Bireysel mutluluğumuz

Asaların Altılısı

Bireysel mutluluğumuz, maddiyata dayalı hedeflere ulaşılarak arttırılmaz. Pozitif psikolojide gittikçe yaygınlaşan görüşe göre her birimizin bir “mutluluk seviyesi” ve artması ya da azalmasının maddi kazanım ve ödüllerle çok az alakalı olduğu bir duygusallık düzeyi vardır; ancak tekrar ve tekrar kendimize yine aynı hedefleri amaç ediniriz.
Geleceğe yönelik planlar yapmak için Dördüncü Adımda benliğin yerine oturması ve Beşinci Adımda kişinin gerçek durumunu görerek zengin bir bakış açısı elde etmesi gerekir. Planlama, kimliğimizin değerli olduğuna ikna edilmesi sonucunu değil, dünyada sürekli yeni in siyatifler alabileceği bir benlik seviyesini hedefler.

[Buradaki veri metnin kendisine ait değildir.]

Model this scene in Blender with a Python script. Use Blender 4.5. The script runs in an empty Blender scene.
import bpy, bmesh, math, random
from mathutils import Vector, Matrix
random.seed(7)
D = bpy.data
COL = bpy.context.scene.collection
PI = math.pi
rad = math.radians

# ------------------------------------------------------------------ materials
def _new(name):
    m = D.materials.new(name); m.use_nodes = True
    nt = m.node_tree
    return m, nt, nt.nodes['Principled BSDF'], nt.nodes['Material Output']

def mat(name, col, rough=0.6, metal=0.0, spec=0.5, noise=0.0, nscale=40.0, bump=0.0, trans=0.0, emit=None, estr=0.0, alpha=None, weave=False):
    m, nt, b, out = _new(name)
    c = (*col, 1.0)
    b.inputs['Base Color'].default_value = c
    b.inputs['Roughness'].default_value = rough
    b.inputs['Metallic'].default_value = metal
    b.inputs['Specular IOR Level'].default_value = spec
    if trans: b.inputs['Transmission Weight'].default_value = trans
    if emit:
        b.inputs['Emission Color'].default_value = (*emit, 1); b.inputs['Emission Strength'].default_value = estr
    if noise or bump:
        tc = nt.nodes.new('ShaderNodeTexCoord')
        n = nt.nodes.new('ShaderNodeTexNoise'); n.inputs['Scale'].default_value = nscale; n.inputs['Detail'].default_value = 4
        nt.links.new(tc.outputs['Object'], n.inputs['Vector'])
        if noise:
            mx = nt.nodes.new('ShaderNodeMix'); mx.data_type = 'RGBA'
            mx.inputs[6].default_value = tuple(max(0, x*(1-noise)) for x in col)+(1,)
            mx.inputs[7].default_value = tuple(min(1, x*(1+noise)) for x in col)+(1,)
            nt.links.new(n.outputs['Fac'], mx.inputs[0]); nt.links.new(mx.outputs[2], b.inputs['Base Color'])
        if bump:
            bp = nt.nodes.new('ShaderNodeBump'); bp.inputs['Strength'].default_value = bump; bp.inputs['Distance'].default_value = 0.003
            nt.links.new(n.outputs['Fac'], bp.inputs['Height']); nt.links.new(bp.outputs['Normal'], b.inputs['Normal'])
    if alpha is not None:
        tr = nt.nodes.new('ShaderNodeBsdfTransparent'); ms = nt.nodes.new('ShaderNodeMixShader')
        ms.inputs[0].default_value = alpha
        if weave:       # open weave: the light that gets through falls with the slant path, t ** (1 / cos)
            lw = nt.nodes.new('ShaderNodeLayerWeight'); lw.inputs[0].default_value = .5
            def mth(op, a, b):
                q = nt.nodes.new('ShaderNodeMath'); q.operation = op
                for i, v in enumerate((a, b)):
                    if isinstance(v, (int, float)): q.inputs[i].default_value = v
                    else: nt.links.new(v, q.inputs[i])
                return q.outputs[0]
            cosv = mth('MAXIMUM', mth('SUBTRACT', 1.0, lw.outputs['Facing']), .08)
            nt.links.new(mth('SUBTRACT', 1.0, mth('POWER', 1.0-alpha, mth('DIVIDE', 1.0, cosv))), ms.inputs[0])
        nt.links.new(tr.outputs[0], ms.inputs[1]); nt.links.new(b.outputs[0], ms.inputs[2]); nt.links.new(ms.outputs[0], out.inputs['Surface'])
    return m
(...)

Bölünmüş bir benlik yanlış olduğunu zannettiği bir şeyi düzeltmeye çalışabilir. Planlarımız, düzeltilmesi gerektiğini düşündüğümüz meseleleri değiştirecek sonuçlar yaratmayı hedefler. Çocukların daha iyi davranmasını, gelecek çeyrekte satışlarda artış olmasını, sorun çıkaran ülkenin artık bir tehdit unsuru olmaktan çıkmasını isteriz. İsterseniz bu hedeflenen sonuç noktasına B diyelim.

Bizim planımızın çıkış noktası A noktasıdır. Hedefi bu noktada durarak belirleriz. Bu nokta “yanlış” olarak gördüğümüz noktadır ve plan B noktasına yani bunların sona ereceği noktaya doğru yol alır. Yaramaz çocuk örneğini düşünün. Çocuktaki problemin “hakkından gelmek” için çocukları azarlıyoruz fakat bundan sonra yeni bir problemle karşılaşıyoruz. Çocuklar daha iyi “davranmaya” başlasalar bile bu sefer de suçları yüzlerine vurulduğu için çok kızgın ve daha az angaje olacaklardır. Çocukların kızgınlıkla hareket ettikleri gerçeğini göz önünde bulundurarak, artık B noktasından değil de C noktasından meseleyi halletme ihtiyacı duyarak, problemi yeniden belirliyoruz. Dolayısıyla bu kızgınlıkları ve angaje eksikliklerinin üstesinden gelmek için C noktası ile ilgili yeni bir plan yapıyoruz.